Il Centro culturale Gli scritti (13/5/2018)
Un Grazie di cuore a tutti le catechiste e i catechisti, i sacerdoti, le religiose, le famiglie, i giovani, le comunità parrocchiali di Roma, d'Italia e del mondo, che, in questo tempo di Grazia, aiutano centinaia e centinaia di bambini ad incontrare Gesù e a nutrirsi di Lui.
Ancora una volta, nelle chiese d’Italia e del mondo, in queste domeniche di aprile, di maggio e di giugno, profumate di primavera, c’è un esercito vestito di bianco che attira l’attenzione di molti, anche se non ne troveremo traccia nelle notizie dei quotidiani o navigando sui siti più “cliccati” della rete.
“Viaggeranno” sì, centinaia di foto, nei gruppi whatsapp di genitori, catechisti, forse anche dei sacerdoti o di qualche suora, con frasi di auguri, commozioni delle mamme e di spaesati papà non più abituati, da tempo, a ritrovarsi eleganti in una celebrazione in chiesa che coinvolga la famiglia.

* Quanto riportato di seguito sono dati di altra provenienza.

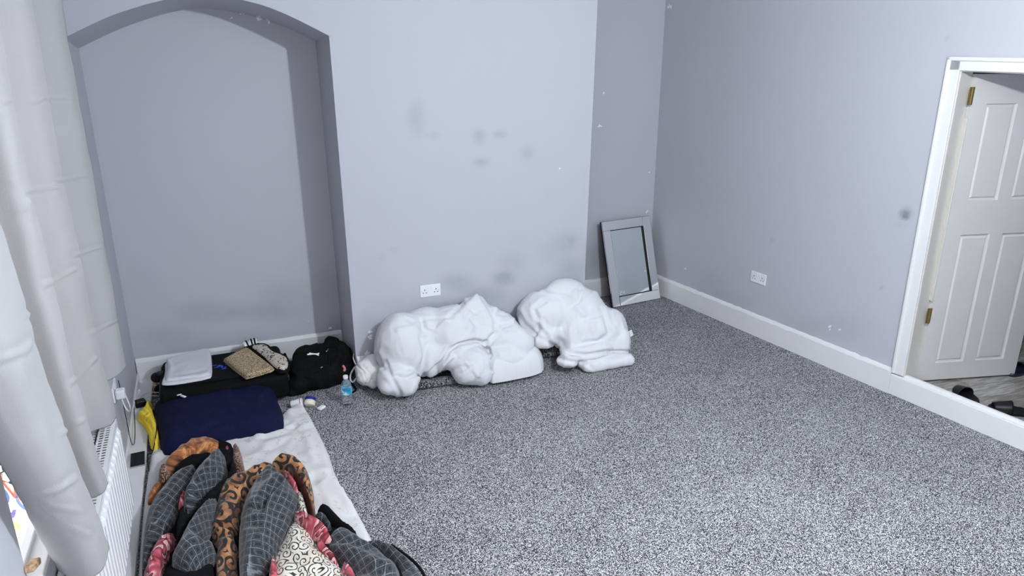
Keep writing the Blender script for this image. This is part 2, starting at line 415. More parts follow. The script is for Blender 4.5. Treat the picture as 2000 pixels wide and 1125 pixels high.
# left wall with the window opening (behind the curtain)
WY0, WY1, WZ0, WZ1 = 2.06, 3.35, .76, 2.45
wv, wf = [], []
def lwg(y0, y1, z0, z1, n=6, nz_=6): addgrid(np.array([[[XL, y, z] for z in np.linspace(z0, z1, nz_)] for y in np.linspace(y0, y1, n)]), False)
lwg(WY1, YN, 0, TOP, 40, 40); lwg(BACKY, -.45, 0, TOP); lwg(-.45, 1.15, 0, .85); lwg(-.45, 1.15, 2.55, TOP); lwg(1.15, WY0, 0, TOP); lwg(WY0, WY1, 0, WZ0); lwg(WY0, WY1, WZ1, TOP)
wl = struct(mesh('wall_left', wv, wf, M['wall'])); stains(wl, [(262, 800, 14, 30, .2)], [])
def quad(name, pts, m): return struct(mesh(name, pts, [(0, 1, 2, 3)], m))
# wall behind the camera, with an invented opening added for the soft fill
wv, wf = [], []
def bwg(x0, x1, z0, z1): addgrid(np.array([[[x, BACKY, z] for z in (z0, z1)] for x in (x0, x1)]))
xr = float(rw(BACKY, 0)[0])
bwg(XL, -.52, 0, TOP); bwg(1.08, xr, 0, TOP); bwg(-.52, 1.08, 0, .85); bwg(-.52, 1.08, 2.65, TOP)
struct(mesh('wall_front', wv, wf, M['wall']))
struct(mesh('floor', [(XL, BACKY, 0), (xr, BACKY, 0), tuple(rw(YA, 0)), (float(xb(0)), YA, 0), (float(xb(0)), YN, 0), (XL, YN, 0)], [(0, 1, 2, 3, 4, 5)], M['carpet']))
struct(mesh('ceiling', [(XL-.1, BACKY, TOP), (xr+.1, BACKY, TOP), (XC+.1, YA, TOP), (XL-.1, YA, TOP)], [(3, 2, 1, 0)], M['ceiling']))

# skirting boards: profile extruded along a run
def skirting(name, A, B, inward, h=HS, t=.02, m=None, wob=.0, parent=None, n=24, seed=0):
    A, B, I = np.array([*A, 0.]), np.array([*B, 0.]), np.array([*inward, 0.])
    prof = [(0, 0), (t, 0), (t, h-.022), (t*.75, h-.010), (t*.35, h), (0, h)]
    vs = []; fs = []
    for i in range(n+1):
        p = A+(B-A)*i/n
        for q, (o, z) in enumerate(prof):
            dz = wob*noise.noise(Vector((i*.9+seed, q*.2, seed))) if z > h*.8 else 0
            vs.append(p+I*o+np.array([0, 0, z+dz]))
    k = len(prof)
    for i in range(n):
        for j in range(k): fs.append((i*k+j, i*k+(j+1) % k, (i+1)*k+(j+1) % k, (i+1)*k+j))
    fs.append(tuple(range(k))[::-1]); fs.append(tuple(n*k+j for j in range(k)))
    bm = bmesh.new(); bv = [bm.verts.new(tuple(map(float, v))) for v in vs]
    for f in fs: bm.faces.new([bv[i] for i in f])
    o = frombm(name, bm, m or M['white'], parent)
    return o
struct(skirting('baseboard_niche', (XL+.005, YN), (float(xn(.1))-.002, YN), (0, -1), wob=.004, h=.172))
struct(skirting('baseboard_back', (float(xn(.1))+.004, D), (float(xb(.1))-.002, D), (0, -1), wob=.004, seed=3))
struct(skirting('baseboard_alcove', (float(xb(.1)), YA), (XC-.002, YA), (0, -1), wob=.004, seed=5))
struct(skirting('baseboard_right', tuple(rw(YA, 0)[:2]), tuple(rw(DY0+.075, 0)[:2]), tuple(-RN[:2]), wob=.008, seed=8, n=60, t=.022))
struct(skirting('baseboard_front', tuple(rw(DY1-.075, 0)[:2]), tuple(rw(BACKY, 0)[:2]), tuple(-RN[:2]), seed=9))
# low boxed pipe cover along the left wall
bl = struct(box('baseboard_left', ((XL-.49)/2, (YN+BACKY)/2, .016), (.098, YN-BACKY-.01, .032), M['white'], bev=.006))
mould = struct(box('trim_left', (XL+.007, (YN+BACKY)/2, .05), (.014, YN-BACKY-.03, .05), M['white'], bev=.004))
# doorway: threshold board, jambs, architraves
door_fr = struct(empty('door_1', rw(2.6, 0.), 'x', 'x')); del door_fr['label']; del door_fr['category']
AXR = (tuple(RN), tuple(RD), (0, 0, 1))
def rbox(name, y0, y1, z0, z1, o0, o1, m, parent=door_fr, bev=.004):
    p0, p1 = rw(y0, 0), rw(y1, 0); c = (p0+p1)/2 - RN*(o0+o1)/2; c[2] = (z0+z1)/2
    return box(name, c, (abs(o1-o0), np.linalg.norm(p1-p0), z1-z0), m, parent, AXR, bev)
rbox('threshold_board', DY0+.075, DY1-.4, 0, .142, 0, .026, M['white'], bev=.006)
rbox('threshold_ledge', DY0+.005, DY1-.4, .112, .158, -.035, .008, M['white'], bev=.014)
rbox('architrave', DY0+.078, DY0+.0, .15, ZD1+.075, 0, .018, M['white'])
rbox('architrave', DY0+.078, DY0+.055, .15, ZD1+.075, .0, .028, M['white'], bev=.007)
rbox('architrave', DY1-.0, DY1-.078, .15, ZD1+.075, 0, .018, M['white'])
rbox('architrave', DY0+.078, DY1-.078, ZD1, ZD1+.075, 0, .018, M['white'])
rbox('architrave', DY0+.078, DY1-.078, ZD1+.052, ZD1+.075, 0, .028, M['white'], bev=.007)
rbox('jamb', DY0+.02, DY0-.006, .10, ZD1, -.115, .004, M['trim_dark'])
rbox('jamb', DY1+.006, DY1-.02, .10, ZD1, -.115, .004, M['trim_dark'])
rbox('jamb', DY0, DY1, ZD1-.006, ZD1+.02, -.115, .004, M['trim_dark'])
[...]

Le prime comunioni dei nostri figli: movimento di intere comunità, gigli o calle tra le mani di questi bambini, che “giocano” con la croce di legno sul petto o con il cordoncino intorno alla vita. Catechiste più o meno agitate, anche loro emozionate, dopo che forse per mesi si sono lamentate con il parroco perché i loro bambini erano troppo vivaci e i loro genitori praticamente indifferenti. Volontari dispiegati in servizi d’ordine “stile concerto”, parenti che vogliono per forza stare davanti per fotografare tutto e tutti; segni che addobbano la chiesa, cartelloni, canti di festa, prove, mani giunte, inchini, in ginocchio, seduti. Chiacchiericcio in fondo e fuori della chiesa, con il parroco che invita al silenzio, una, due, tre volte… e poi si rassegna. Regali presi all’ultimo momento, “forse ti arriva il primo telefonino” (altro che il “compasso” o addirittura il “microscopio” dei nostri tempi), buste con centinaia di euro in mano ai ragazzini. E poi il ristorante, i nonni, gli zii, i cugini, le bomboniere, i confetti, i palloncini, magari per qualcuno pure i fuochi d’artificio.

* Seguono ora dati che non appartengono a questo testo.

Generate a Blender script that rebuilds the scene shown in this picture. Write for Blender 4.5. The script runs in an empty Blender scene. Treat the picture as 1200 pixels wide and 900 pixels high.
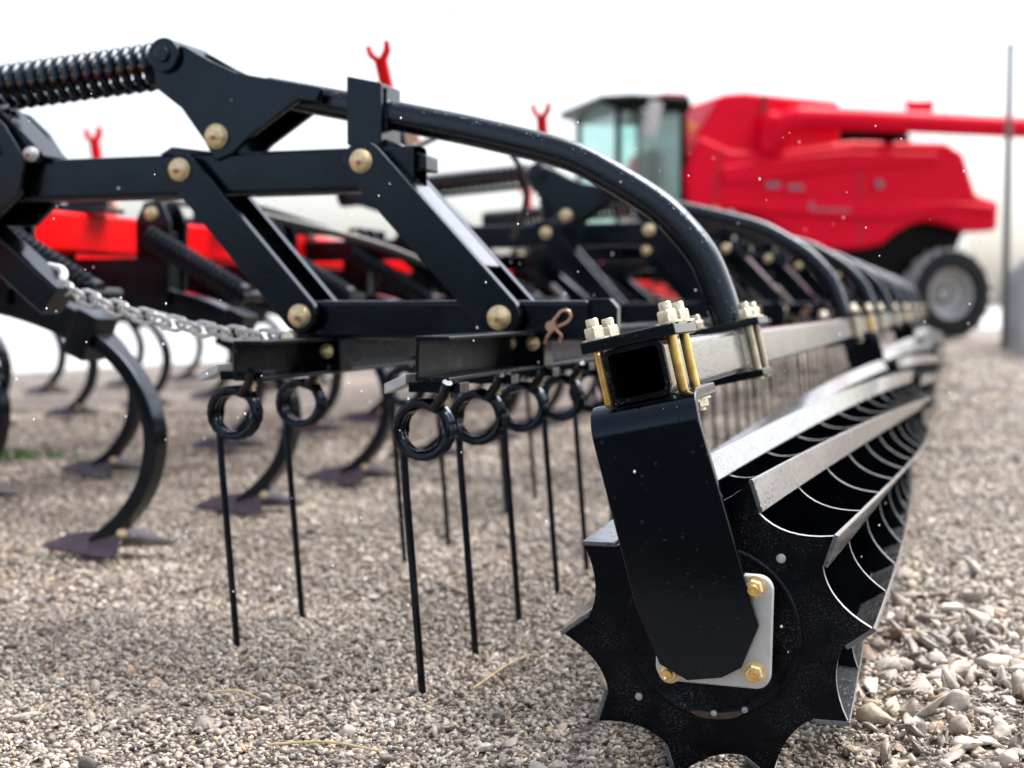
import bpy, bmesh, math, random
import numpy as np
from mathutils import Vector, Matrix
random.seed(7); RNG = np.random.default_rng(7)
R = math.radians
S = bpy.context.scene
COL = S.collection

# ------------------------------------------------------------------ camera, sky, sun, exposure
cam_d = bpy.data.cameras.new('camera'); cam = bpy.data.objects.new('camera', cam_d); COL.objects.link(cam)
cam.location = (0, 0, 0.55); cam.rotation_euler = (R(90 - 3.193), 0, 0)
cam_d.sensor_width = 36; cam_d.lens = 50.0; cam_d.clip_start = 0.05; cam_d.clip_end = 6000
cam_d.dof.use_dof = True; cam_d.dof.focus_distance = 1.70; cam_d.dof.aperture_fstop = 3.7
S.camera = cam
SUN_EL, SUN_AZ = 58, 62         # sun veiled by cloud, high on the right
w = bpy.data.worlds.new('World'); S.world = w; w.use_nodes = True
nt = w.node_tree; nt.nodes.clear()
sky = nt.nodes.new('ShaderNodeTexSky'); sky.sky_type = 'NISHITA'; sky.sun_disc = False
sky.sun_elevation = R(SUN_EL); sky.sun_rotation = R(SUN_AZ); sky.dust_density = 4.0; sky.air_density = 1.0
hsv = nt.nodes.new('ShaderNodeHueSaturation'); hsv.inputs['Saturation'].default_value = 0.5
bg = nt.nodes.new('ShaderNodeBackground'); bg.inputs['Strength'].default_value = 0.105
wo = nt.nodes.new('ShaderNodeOutputWorld')
nt.links.new(sky.outputs[0], hsv.inputs['Color']); nt.links.new(hsv.outputs[0], bg.inputs[0]); nt.links.new(bg.outputs[0], wo.inputs[0])
sl = bpy.data.lights.new('sun', 'SUN'); sl.energy = 1.4; sl.angle = R(42); sl.color = (1, 0.97, 0.93)
so = bpy.data.objects.new('sun', sl); COL.objects.link(so)
az, el = R(SUN_AZ), R(SUN_EL)
dirv = Vector((math.sin(az) * math.cos(el), math.cos(az) * math.cos(el), math.sin(el)))
so.rotation_euler = dirv.to_track_quat('Z', 'Y').to_euler(); so.location = (0, 0, 20)
vs = S.view_settings; vs.view_transform = 'Standard'; vs.look = 'None'; vs.gamma = 1; vs.use_curve_mapping = False
vs.exposure = 1.8
S.cycles.use_denoising = True
S.cycles.max_bounces = 8

# ------------------------------------------------------------------ materials
def mat(name, col, rough=0.5, metal=0.0, spec=0.5, noise=0.0, nscale=20, bump=0.0, bscale=60, drops=0.0, speck=0.0,
        speck_col=(0.6, 0.6, 0.6), speck_scale=160, rust=0.0, rust_col=(0.12, 0.05, 0.02), rust_scale=14, coat=0.0, rvar=0.0, tint=None, dscale=190, crough=0.1, mist=0.0):
    m = bpy.data.materials.new(name); m.use_nodes = True
    n = m.node_tree.nodes; l = m.node_tree.links; p = n['Principled BSDF']
    p.inputs['Roughness'].default_value = rough; p.inputs['Metallic'].default_value = metal
    p.inputs['Specular IOR Level'].default_value = spec; p.inputs['Coat Weight'].default_value = coat
    p.inputs['Coat Roughness'].default_value = crough
    if tint: p.inputs['Specular Tint'].default_value = (*tint, 1)
    tc = n.new('ShaderNodeTexCoord'); V = tc.outputs['Object']
    base = n.new('ShaderNodeRGB'); base.outputs[0].default_value = (*col, 1); c = base.outputs[0]
    def ramp(src, a, b):
        r = n.new('ShaderNodeMapRange'); r.inputs['From Min'].default_value = a; r.inputs['From Max'].default_value = b
        l.new(src, r.inputs['Value']); return r.outputs[0]
    def mix(f, c1, c2):
        x = n.new('ShaderNodeMix'); x.data_type = 'RGBA'
        l.new(f, x.inputs[0])
        for i, q in ((6, c1), (7, c2)):
            if isinstance(q, tuple): x.inputs[i].default_value = (*q, 1)
            else: l.new(q, x.inputs[i])
        return x.outputs[2]
    def nz(scale, detail=4, rgh=0.6):
        t = n.new('ShaderNodeTexNoise'); t.inputs['Scale'].default_value = scale; t.inputs['Detail'].default_value = detail
        t.inputs['Roughness'].default_value = rgh
        l.new(V, t.inputs['Vector']); return t.outputs[0]
    if noise:
        f = ramp(nz(nscale), 0.3, 0.7)
        c = mix(f, tuple(x * (1 - noise) for x in col), tuple(min(1, x * (1 + noise)) for x in col))
    if rust:
        f = ramp(nz(rust_scale, 8, 0.7), 0.72 - rust * 0.3, 0.80 - rust * 0.3)
        c = mix(f, c, rust_col)
    if speck:
        vo = n.new('ShaderNodeTexVoronoi'); vo.inputs['Scale'].default_value = speck_scale; l.new(V, vo.inputs['Vector'])
        d = ramp(vo.outputs['Distance'], 0.20, 0.10)
        msk = ramp(nz(9, 5), 0.62 - speck * 0.3, 0.80 - speck * 0.3)
        rnd = n.new('ShaderNodeSeparateColor'); l.new(vo.outputs['Color'], rnd.inputs[0])
        r2 = ramp(rnd.outputs[0], 0.45, 0.5)
        mu = n.new('ShaderNodeMath'); mu.operation = 'MULTIPLY'; l.new(d, mu.inputs[0]); l.new(msk, mu.inputs[1])
        mu2 = n.new('ShaderNodeMath'); mu2.operation = 'MULTIPLY'; l.new(mu.outputs[0], mu2.inputs[0]); l.new(r2, mu2.inputs[1])
        c = mix(mu2.outputs[0], c, speck_col)
    if mist:                                    # fine dried spray in patches
        a_ = ramp(nz(480, 3, 0.6), 0.53, 0.70); b_ = ramp(nz(9, 6, 0.7), 0.47, 0.66)
        q = n.new('ShaderNodeMath'); q.operation = 'MULTIPLY'; l.new(a_, q.inputs[0]); l.new(b_, q.inputs[1])
        c = mix(q.outputs[0], c, (mist, mist, mist * 1.03))
    l.new(c, p.inputs['Base Color'])
    if rvar:
        l.new(ramp(nz(11, 5), 0.3, 0.7), (rr := n.new('ShaderNodeMapRange')).inputs['Value'])
        rr.inputs['To Min'].default_value = max(0.05, rough - rvar); rr.inputs['To Max'].default_value = min(1, rough + rvar)
        l.new(rr.outputs[0], p.inputs['Roughness'])
    last = None
    if bump:
        b = n.new('ShaderNodeBump'); b.inputs['Strength'].default_value = bump; b.inputs['Distance'].default_value = 0.004
        l.new(nz(bscale, 5), b.inputs['Height']); last = b
    if drops:                                   # beads of rain water standing on the surface
        vo = n.new('ShaderNodeTexVoronoi'); vo.inputs['Scale'].default_value = dscale; vo.inputs['Randomness'].default_value = 1
        l.new(V, vo.inputs['Vector'])
        h = ramp(vo.outputs['Distance'], 0.42, 0.0)
        sc = n.new('ShaderNodeSeparateColor'); l.new(vo.outputs['Color'], sc.inputs[0])
        k = ramp(sc.outputs[0], 1 - drops, 1 - drops + 0.1)
        mu = n.new('ShaderNodeMath'); mu.operation = 'MULTIPLY'; l.new(h, mu.inputs[0]); l.new(k, mu.inputs[1])
        pw = n.new('ShaderNodeMath'); pw.operation = 'SQRT'; l.new(mu.outputs[0], pw.inputs[0])
        b = n.new('ShaderNodeBump'); b.inputs['Strength'].default_value = 1; b.inputs['Distance'].default_value = 0.0025
        l.new(pw.outputs[0], b.inputs['Height'])
        if last: l.new(last.outputs[0], b.inputs['Normal'])
        last = b
    if last: l.new(last.outputs[0], p.inputs['Normal'])
    return m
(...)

In tutto questo, nella mitezza e nell’umiltà che Gli sono proprie, Lui si dona. È Pane di vita, in mezzo alla nostra confusione, nelle nostre fragilità (e a volte nella banalità delle nostre forme esteriori). Lui si dona, entrando nelle bocche di questi bambini come entrò a Gerusalemme, nella semplicità di un Re che cavalca un asinello. Forte nella sua tenerezza. Buono come il Pane.

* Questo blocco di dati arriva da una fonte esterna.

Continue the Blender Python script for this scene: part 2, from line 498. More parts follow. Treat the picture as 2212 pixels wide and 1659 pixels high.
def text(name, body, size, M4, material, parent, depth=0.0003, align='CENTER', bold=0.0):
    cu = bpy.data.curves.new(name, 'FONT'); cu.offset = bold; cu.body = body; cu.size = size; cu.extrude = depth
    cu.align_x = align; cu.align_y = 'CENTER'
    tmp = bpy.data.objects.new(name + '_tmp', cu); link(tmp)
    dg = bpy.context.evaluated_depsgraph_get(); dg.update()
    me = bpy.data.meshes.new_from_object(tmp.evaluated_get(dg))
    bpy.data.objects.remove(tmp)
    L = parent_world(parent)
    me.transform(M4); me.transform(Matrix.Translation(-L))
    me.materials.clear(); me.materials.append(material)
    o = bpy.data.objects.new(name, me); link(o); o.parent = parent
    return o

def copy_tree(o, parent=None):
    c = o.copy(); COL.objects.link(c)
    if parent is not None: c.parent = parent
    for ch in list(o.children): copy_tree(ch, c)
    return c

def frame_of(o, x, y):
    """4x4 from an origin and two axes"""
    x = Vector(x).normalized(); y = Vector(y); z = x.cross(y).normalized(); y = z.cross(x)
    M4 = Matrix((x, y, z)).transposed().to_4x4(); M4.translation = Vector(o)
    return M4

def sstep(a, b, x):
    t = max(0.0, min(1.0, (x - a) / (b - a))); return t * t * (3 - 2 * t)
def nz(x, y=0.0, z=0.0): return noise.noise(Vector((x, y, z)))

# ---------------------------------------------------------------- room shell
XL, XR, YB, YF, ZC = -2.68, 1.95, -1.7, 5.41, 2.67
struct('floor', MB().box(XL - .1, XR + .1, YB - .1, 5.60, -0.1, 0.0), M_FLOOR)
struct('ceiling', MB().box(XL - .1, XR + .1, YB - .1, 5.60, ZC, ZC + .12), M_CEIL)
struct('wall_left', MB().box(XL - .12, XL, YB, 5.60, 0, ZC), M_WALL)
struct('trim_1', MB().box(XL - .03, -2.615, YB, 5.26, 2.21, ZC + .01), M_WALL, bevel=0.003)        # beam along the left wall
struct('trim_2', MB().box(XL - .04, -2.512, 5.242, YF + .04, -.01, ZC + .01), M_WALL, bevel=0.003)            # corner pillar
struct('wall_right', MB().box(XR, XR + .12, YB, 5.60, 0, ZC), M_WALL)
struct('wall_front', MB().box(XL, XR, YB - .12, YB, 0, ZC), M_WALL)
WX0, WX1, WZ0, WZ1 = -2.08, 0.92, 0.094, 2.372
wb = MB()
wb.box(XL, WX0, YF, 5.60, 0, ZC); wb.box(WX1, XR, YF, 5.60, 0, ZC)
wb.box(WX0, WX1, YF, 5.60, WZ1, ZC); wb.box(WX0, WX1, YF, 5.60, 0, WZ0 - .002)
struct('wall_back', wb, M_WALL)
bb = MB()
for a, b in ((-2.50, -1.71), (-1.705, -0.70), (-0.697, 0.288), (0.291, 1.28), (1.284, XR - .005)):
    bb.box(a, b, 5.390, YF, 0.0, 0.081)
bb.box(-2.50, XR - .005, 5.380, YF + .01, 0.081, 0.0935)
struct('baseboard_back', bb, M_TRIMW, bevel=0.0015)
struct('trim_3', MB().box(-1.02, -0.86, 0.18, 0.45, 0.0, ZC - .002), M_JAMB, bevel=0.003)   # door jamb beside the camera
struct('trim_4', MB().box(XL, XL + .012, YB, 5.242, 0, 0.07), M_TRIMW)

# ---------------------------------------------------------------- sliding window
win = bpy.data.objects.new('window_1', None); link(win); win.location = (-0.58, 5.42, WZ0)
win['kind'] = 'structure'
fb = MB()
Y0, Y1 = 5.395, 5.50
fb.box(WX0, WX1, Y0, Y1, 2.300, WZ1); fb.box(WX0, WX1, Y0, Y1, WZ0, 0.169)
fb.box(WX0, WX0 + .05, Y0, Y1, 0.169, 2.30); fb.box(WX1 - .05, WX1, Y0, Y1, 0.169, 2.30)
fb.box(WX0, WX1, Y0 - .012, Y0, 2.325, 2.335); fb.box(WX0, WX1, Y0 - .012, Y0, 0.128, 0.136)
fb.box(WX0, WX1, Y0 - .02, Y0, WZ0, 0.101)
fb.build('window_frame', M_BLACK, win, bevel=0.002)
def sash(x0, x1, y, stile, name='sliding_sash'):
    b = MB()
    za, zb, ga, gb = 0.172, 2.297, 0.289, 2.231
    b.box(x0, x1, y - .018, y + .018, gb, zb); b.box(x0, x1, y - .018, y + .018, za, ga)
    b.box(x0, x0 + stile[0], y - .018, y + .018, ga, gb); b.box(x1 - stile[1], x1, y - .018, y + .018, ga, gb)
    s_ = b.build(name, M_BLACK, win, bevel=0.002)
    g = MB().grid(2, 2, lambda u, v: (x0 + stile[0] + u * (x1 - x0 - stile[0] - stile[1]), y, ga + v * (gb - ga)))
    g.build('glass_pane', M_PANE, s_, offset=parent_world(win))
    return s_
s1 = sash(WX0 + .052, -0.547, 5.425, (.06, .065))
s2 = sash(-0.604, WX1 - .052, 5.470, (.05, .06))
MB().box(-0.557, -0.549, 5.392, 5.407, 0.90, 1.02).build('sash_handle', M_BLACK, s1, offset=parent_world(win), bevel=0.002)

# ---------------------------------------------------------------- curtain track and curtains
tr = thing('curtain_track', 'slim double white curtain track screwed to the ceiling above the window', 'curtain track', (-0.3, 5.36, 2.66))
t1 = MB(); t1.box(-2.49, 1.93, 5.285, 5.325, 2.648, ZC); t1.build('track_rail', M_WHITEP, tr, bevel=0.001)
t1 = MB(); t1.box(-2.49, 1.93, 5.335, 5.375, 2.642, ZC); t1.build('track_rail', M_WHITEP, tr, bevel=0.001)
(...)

Così, quasi chiedendoci il permesso, si dona ai nostri bambini, ai nostri figli. E a noi. Noncurante del resto, Egli va all’essenziale, nella semplicità e nel sapore del Pane. Desiderando un Incontro. Per nutrirci di Lui. È Corpo e Sangue donato per noi, che nutre le nostre vite, affamate d’Amore.
Noi crediamo in un Dio che si fa piccolo, perché l’Amore è attento ai piccoli particolari. Un Dio vicino, realmente presente nell’Eucaristia, che addirittura permette, nella libertà che ci dona, di non crederGli.
Ho avuto la Grazia più di una volta di incontrare bambini realmente (e non solo emozionalmente) attratti dal Signore, quasi capaci di incrociare il Suo sguardo.
Spesso noi adulti (a volte anche noi preti) non siamo capaci di aiutare i piccoli a vivere questo incrocio di Sguardi e questa unione. Ci mettiamo in mezzo e li ostacoliamo, questi bambini, impedendogli di vedere veramente Dio, oppure concedendo loro questo Incontro solo per qualche volta.
Mi auguro che possiamo, in queste domeniche di primavera, metterci accanto ai nostri figli, per percepire l’essenzialità del Momento, ed impegnarci, con loro e per loro, affinché questa Amicizia con Cristo sia il vero nutrimento della loro vita.